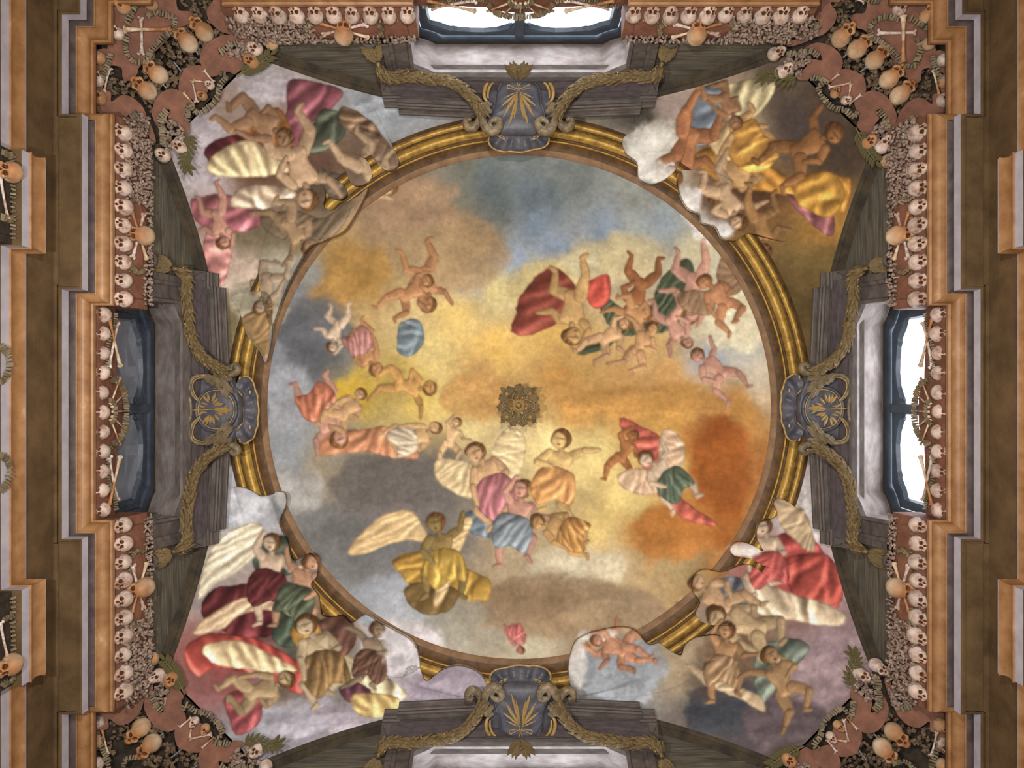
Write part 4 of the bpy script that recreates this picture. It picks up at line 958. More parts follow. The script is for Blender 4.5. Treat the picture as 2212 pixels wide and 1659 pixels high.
def knuckle_verts(seed):
    r = random.Random(seed); b = MB()
    if seed % 3 == 0:
        b.tube([(0, -0.5, 0), (0, -0.3, 0), (0, 0, 0.04), (0, 0.3, 0), (0, 0.5, 0)], [0.22, 0.24, 0.15, 0.21, 0.18], 6)
        b.ball((0.1, 0.45, 0), 0.2, 6, 4); b.ball((-0.1, 0.45, 0), 0.2, 6, 4); b.ball((0, -0.45, 0), (0.3, 0.2, 0.25), 6, 4)
    elif seed % 3 == 1:
        b.ball((0, 0, 0), (0.34, 0.40, 0.30), 7, 5); b.ball((0.25, 0.25, 0.1), (0.2, 0.26, 0.2), 6, 4); b.ball((-0.22, -0.28, 0.08), (0.22, 0.2, 0.2), 6, 4)
    else:
        b.tube([(-0.3, 0, 0), (0, 0, 0), (0.3, 0, 0)], [0.34, 0.27, 0.33], 7); b.tube([(0, 0, 0), (0, 0.42, 0.15), (0, 0.6, 0.1)], [0.14, 0.1, 0.07], 5)
        b.tube([(0, 0, 0), (0.3, 0.35, 0)], [0.1, 0.07], 5); b.tube([(0, 0, 0), (-0.3, 0.35, 0)], [0.1, 0.07], 5)
    return b
KN = [knuckle_verts(i) for i in range(6)]
KN_ME = [k.mesh('small_bone', 'small_bone', True) for k in KN]
chip_b = MB(); chip_b.add([(-0.5, -0.5, -0.5), (0.42, -0.5, -0.45), (0.5, 0.5, -0.5), (-0.4, 0.5, -0.42), (-0.42, -0.42, 0.42), (0.5, -0.46, 0.5), (0.42, 0.44, 0.42), (-0.5, 0.5, 0.5)],
                     [(3, 2, 1, 0), (4, 5, 6, 7), (0, 1, 5, 4), (1, 2, 6, 5), (2, 3, 7, 6), (3, 0, 4, 7)])
CHIP = chip_b.mesh('chip', 'bone_chip')

ORD = ['first', 'second', 'third', 'fourth', 'fifth', 'sixth', 'seventh', 'eighth', 'ninth', 'tenth', 'eleventh', 'twelfth']
def jig(a): return random.uniform(-a, a)
def place(name, me, phi, loc, fwd, up, scale, label, cat, group, m=20):
    M = room_matrix(phi) @ frame_matrix(loc, fwd, up, scale)
    if not in_frame(M.translation, m): return None
    o = link(name, me, None, M); tag(o, label, cat, group); return o
def chips(pts, normal_fn, phi, label, group, size=(0.052, 0.024, 0.03), step=0.026, m=10):
    """a string of thin bone chips set edge to edge along a path of room points (local to phi)"""
    P = [Vector(p) for p in spline(pts, 5)]
    R = room_matrix(phi)
    mid = R @ P[len(P) // 2]
    if not in_frame(mid, m): return
    root = link('bone_chip_string', None, None, R @ Matrix.Translation(P[0])); tag(root, label, 'bone chips', group)
    inv = Matrix.Translation(-P[0])
    acc = 0.0
    for a, b in zip(P[:-1], P[1:]):
        e = b - a; L_ = e.length
        if L_ < 1e-6: continue
        while acc < L_:
            p = a + e * (acc / L_)
            n = Vector(normal_fn(p))
            fw = e.normalized() + Vector((jig(0.25), jig(0.25), jig(0.2)))
            k = random.uniform(0.75, 1.25)
            link('chip', CHIP, root, inv @ frame_matrix(p, fw, n + Vector((jig(.3), jig(.3), jig(.3))), (size[0] * k, size[1] * random.uniform(0.7, 1.1), size[2] * k)))
            acc += step * random.uniform(0.85, 1.2)
        acc -= L_
SMALL = []          # (matrix, variant, panel)
def small(phi, loc, scale, panel):
    M = room_matrix(phi) @ Matrix.Translation(loc) @ Matrix.Rotation(jig(PI), 4, 'Z') @ Matrix.Rotation(jig(PI), 4, 'X') @ Matrix.Rotation(jig(PI), 4, 'Y') @ Matrix.Scale(scale, 4)
    if in_frame(M.translation, 12): SMALL.append((M, random.randrange(6), panel))

# ---- friezes above the cornice
def FS(s, t, lift=0.0):
    d = float(np.interp(t, (0, 0.5, 1.0, 1.3), (4.425, 4.36, 4.30, 4.27))); z = float(np.interp(t, (0, 0.5, 1, 1.3), (8.05, 8.28, 8.50, 8.60)))
    return Vector((s, d - lift, z - 0.35 * lift))
NDOWN = Vector((0, -0.6, -0.8))
def end_word(side, sg):
    # which half of the wall, in words of the photo
    return {('left', 1): 'lower', ('left', -1): 'upper', ('right', 1): 'upper', ('right', -1): 'lower', ('far', 1): 'left', ('far', -1): 'right', ('near', 1): 'right', ('near', -1): 'left'}[(side, sg)]
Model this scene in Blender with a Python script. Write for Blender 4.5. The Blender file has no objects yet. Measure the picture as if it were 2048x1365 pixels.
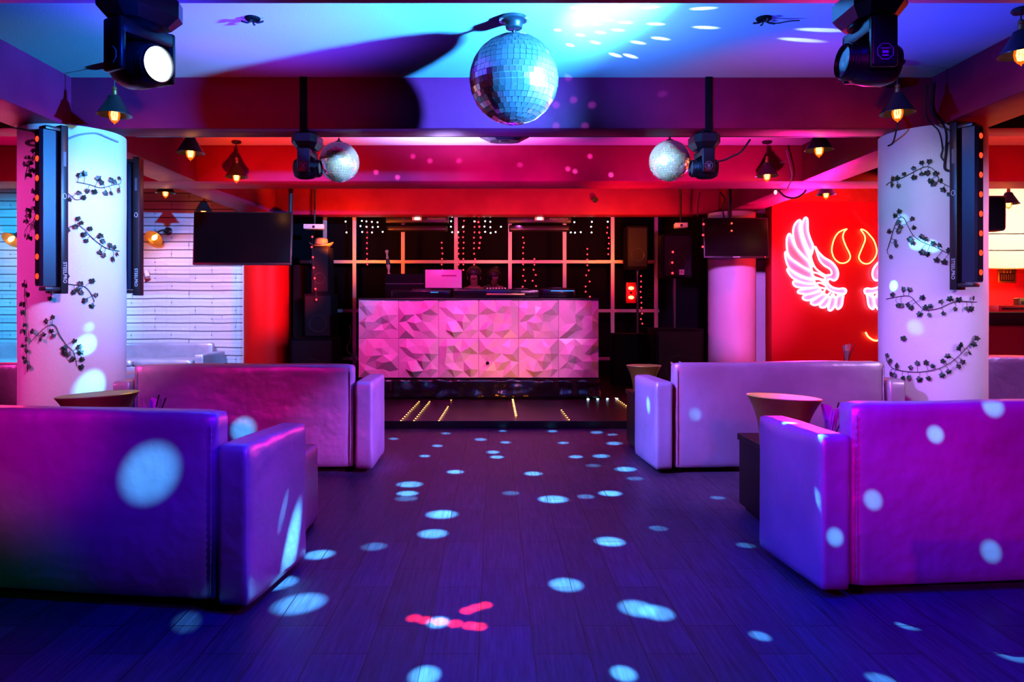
import bpy, bmesh, math, random
from mathutils import Vector, Matrix, Euler, noise
from mathutils.geometry import delaunay_2d_cdt, tessellate_polygon
random.seed(7)
C = bpy.context.scene.collection
PI = math.pi
# ---------------------------------------------------------------- camera model (measurements taken off the photograph)
F, CX, CY, H = 1450.0, 988.0, 614.0, 1.25
def P(px, py, Y):
    return Vector(((px - CX) / F * Y, Y, H - (py - CY) / F * Y))
def PF(px, py, Z=0.0):
    Y = F * (H - Z) / (py - CY)
    return Vector(((px - CX) / F * Y, Y, Z))
cam = bpy.data.objects.new('camera', bpy.data.cameras.new('camera'))
C.objects.link(cam)
cam.location = (0, 0, H); cam.rotation_euler = (PI / 2, 0, 0)
cam.data.sensor_width = 36; cam.data.lens = F / 2048 * 36
cam.data.shift_x = (1024 - CX) / 2048; cam.data.shift_y = (CY - 682.5) / 2048
cam.data.clip_start = 0.05
bpy.context.scene.camera = cam
# ---------------------------------------------------------------- materials
MATS = {}
def mat(name, base=(.5, .5, .5), rough=.5, metal=0., emit=None, es=0., alpha=None, bump=None, coat=0., spec=None):
    if name in MATS: return MATS[name]
    m = bpy.data.materials.new(name); m.use_nodes = True
    nt = m.node_tree; b = nt.nodes['Principled BSDF']
    b.inputs['Base Color'].default_value = (*base, 1)
    b.inputs['Roughness'].default_value = rough
    b.inputs['Metallic'].default_value = metal
    if coat: b.inputs['Coat Weight'].default_value = coat; b.inputs['Coat Roughness'].default_value = .1
    if spec is not None: b.inputs['Specular IOR Level'].default_value = spec
    if emit:
        b.inputs['Emission Color'].default_value = (*emit, 1); b.inputs['Emission Strength'].default_value = es
    if bump:
        tc = nt.nodes.new('ShaderNodeTexCoord'); prev = None
        for sc, st, dist in bump:
            n = nt.nodes.new('ShaderNodeTexNoise'); n.inputs['Scale'].default_value = sc; n.inputs['Detail'].default_value = 3
            nt.links.new(tc.outputs['Object'], n.inputs['Vector'])
            bp = nt.nodes.new('ShaderNodeBump'); bp.inputs['Strength'].default_value = st; bp.inputs['Distance'].default_value = dist
            nt.links.new(n.outputs['Fac'], bp.inputs['Height'])
            if prev: nt.links.new(prev.outputs['Normal'], bp.inputs['Normal'])
            prev = bp
        nt.links.new(prev.outputs['Normal'], b.inputs['Normal'])
    MATS[name] = m
    return m
def emis(name, col, st):
    if name in MATS: return MATS[name]
    m = bpy.data.materials.new(name); m.use_nodes = True; nt = m.node_tree; nt.nodes.clear()
    e = nt.nodes.new('ShaderNodeEmission'); e.inputs[0].default_value = (*col, 1); e.inputs[1].default_value = st
    o = nt.nodes.new('ShaderNodeOutputMaterial'); nt.links.new(e.outputs[0], o.inputs[0])
    MATS[name] = m; return m
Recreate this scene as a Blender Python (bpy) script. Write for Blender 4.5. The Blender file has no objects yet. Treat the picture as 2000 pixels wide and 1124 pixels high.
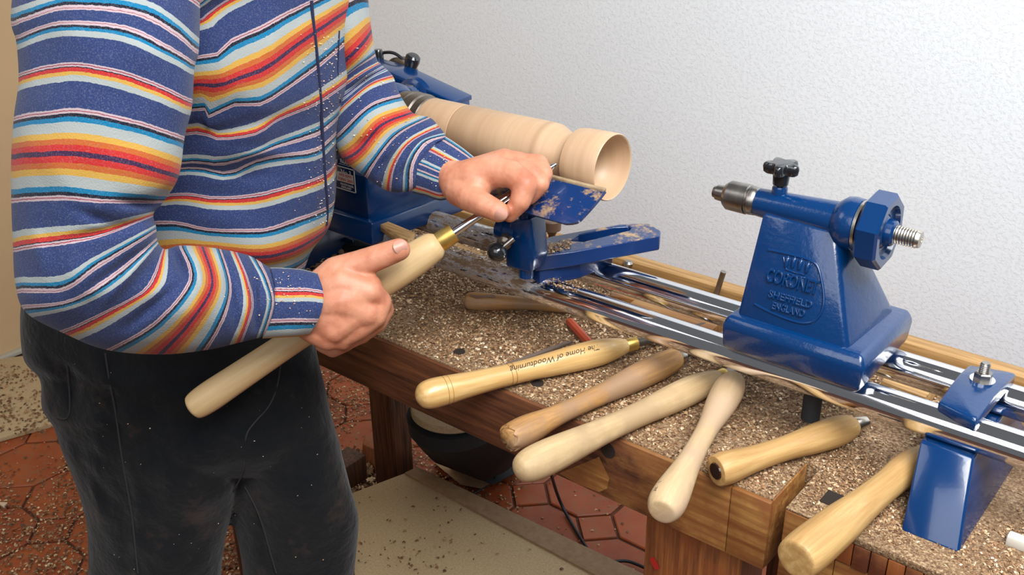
import bpy, bmesh, math, random
import numpy as np
from mathutils import Vector, Matrix, noise
random.seed(7); rng = np.random.default_rng(7)
PI = math.pi
# ------------------------------------------------------------------ camera
CAMZ = 1.38
FPX, PITCH, YAW, ROLL = 1960.26, 0.448114, 0.885245, -0.012370
_h = Vector((-math.cos(YAW), math.sin(YAW), 0))
FW = _h * math.cos(PITCH) + Vector((0, 0, -math.sin(PITCH)))
_r0 = FW.cross(Vector((0, 0, 1))).normalized(); _u0 = _r0.cross(FW)
RT = _r0 * math.cos(ROLL) + _u0 * math.sin(ROLL)
UP = -_r0 * math.sin(ROLL) + _u0 * math.cos(ROLL)
CAM = Vector((0, 0, CAMZ))
scene = bpy.context.scene
col = scene.collection
cd = bpy.data.cameras.new('camera'); co = bpy.data.objects.new('camera', cd); col.objects.link(co)
cd.sensor_width = 36; cd.lens = FPX / 2000 * 36; cd.clip_start = .05
co.matrix_world = Matrix(((RT.x, UP.x, -FW.x, CAM.x), (RT.y, UP.y, -FW.y, CAM.y), (RT.z, UP.z, -FW.z, CAM.z), (0, 0, 0, 1)))
scene.camera = co
# ------------------------------------------------------------------ world, lights, exposure
w = bpy.data.worlds.new('world'); scene.world = w; w.use_nodes = True
bg = w.node_tree.nodes['Background']; bg.inputs[0].default_value = (.93, .96, 1, 1); bg.inputs[1].default_value = .15
def area(name, loc, target, size, power, colr=(1, 1, 1), size_y=None):
    l = bpy.data.lights.new(name, 'AREA'); l.size = size; l.energy = power; l.color = colr
    if size_y: l.shape = 'RECTANGLE'; l.size_y = size_y
    o = bpy.data.objects.new(name, l); col.objects.link(o); o.location = loc
    o.rotation_euler = (Vector(target) - Vector(loc)).to_track_quat('-Z', 'Y').to_euler()
    return o
area('key_softbox', (.55, -.05, 2.6), (-.6, 1.0, .8), .75, 34, (1, .97, .93))
area('wall_wash', (.5, .75, 2.75), (.2, 2.15, 1.15), 1.2, 66, (.93, .965, 1))  # added wash to brighten the back wall, not a lamp of the room
area('reflection_panel', (.2, -1.15, 2.3), (-.5, 1.0, .75), 2.4, 36, (.96, .98, 1), 1.5)  # unseen panel added to give the steel tubes a broad white band
area('fill_light', (-2.0, -.35, 2.45), (-.8, .9, .8), .9, 7, (.95, .97, 1))  # fill added from the left, stands for no known lamp
scene.view_settings.view_transform = 'Standard'; scene.view_settings.look = 'None'
scene.view_settings.exposure = 0.0; scene.view_settings.gamma = 1; scene.view_settings.use_curve_mapping = False

# ------------------------------------------------------------------ picture-to-place helpers
def ray(px, py): return FW + RT * ((px - 1000) / FPX) - UP * ((py - 562) / FPX)
def PD(px, py, d): return CAM + ray(px, py) * d
def PY(px, py, y): r = ray(px, py); return CAM + r * (y / r.y)
def PX(px, py, x): r = ray(px, py); return CAM + r * (x / r.x)
def PZ(px, py, z): r = ray(px, py); return CAM + r * ((z - CAMZ) / r.z)
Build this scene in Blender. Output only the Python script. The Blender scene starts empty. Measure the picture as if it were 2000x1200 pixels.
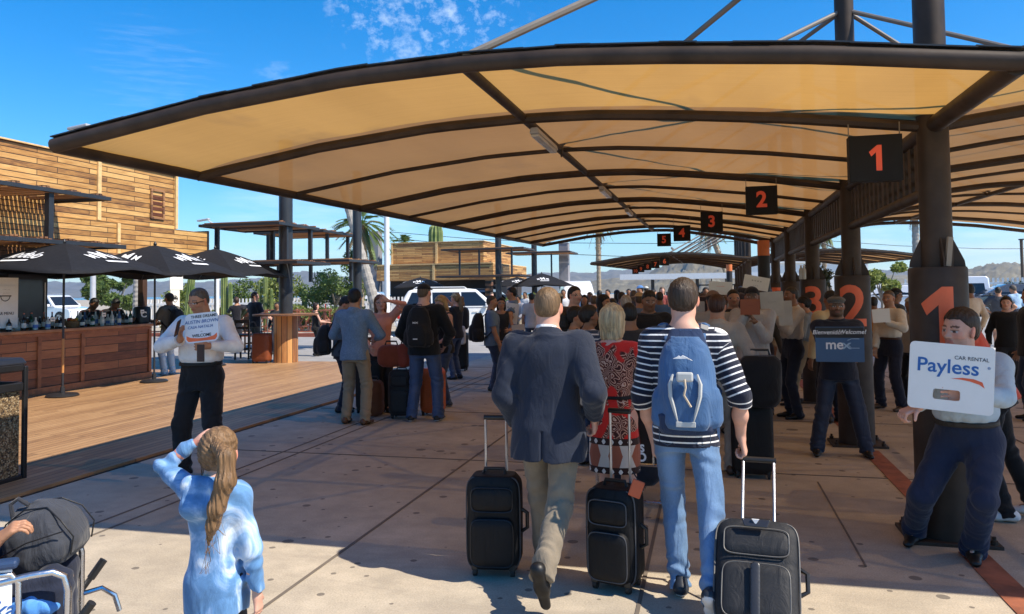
import bpy, bmesh, math, random
import numpy as np
from mathutils import Vector, Matrix, Euler
R_=math.radians
S=bpy.context.scene; COL=S.collection
random.seed(7); RNG=np.random.RandomState(5)
# ------------------------------------------------ camera
FPX,CX,HC=1500.,1000.,1.72
YAW=math.atan(382/1500); PIT=R_(2.4); ROL=R_(0.7); CY=507.8
def _basis():
    fw=np.array([-math.sin(YAW)*math.cos(PIT),math.cos(YAW)*math.cos(PIT),math.sin(PIT)])
    r=np.array([math.cos(YAW),math.sin(YAW),0]); u=np.cross(r,fw)
    c,s=math.cos(ROL),math.sin(ROL)
    return fw,c*r-s*u,s*r+c*u
FW,RT,UP=_basis(); CAM=np.array([0,0,HC])
cd=bpy.data.cameras.new('camera'); cam=bpy.data.objects.new('camera',cd); COL.objects.link(cam)
cd.sensor_width=36; cd.lens=27; cd.shift_y=-(600-CY)/2000; cd.clip_end=9000; cd.clip_start=.05
m=Matrix.Identity(4)
for i in range(3): m[i][0]=RT[i]; m[i][1]=UP[i]; m[i][2]=-FW[i]; m[i][3]=CAM[i]
cam.matrix_world=m; S.camera=cam
def ray(px,py): return FW+RT*(px-CX)/FPX-UP*(py-CY)/FPX
def G(px,py,z=0.):
    d=ray(px,py); return CAM+d*((z-HC)/d[2])
def AY(px,py,y): d=ray(px,py); return CAM+d*(y/d[1])
def AX(px,py,x): d=ray(px,py); return CAM+d*(x/d[0])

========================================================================

■ What the task asks: For the material, find the number of lines holding the word "Treat" and give that figure and nothing more.

■ Reply: 2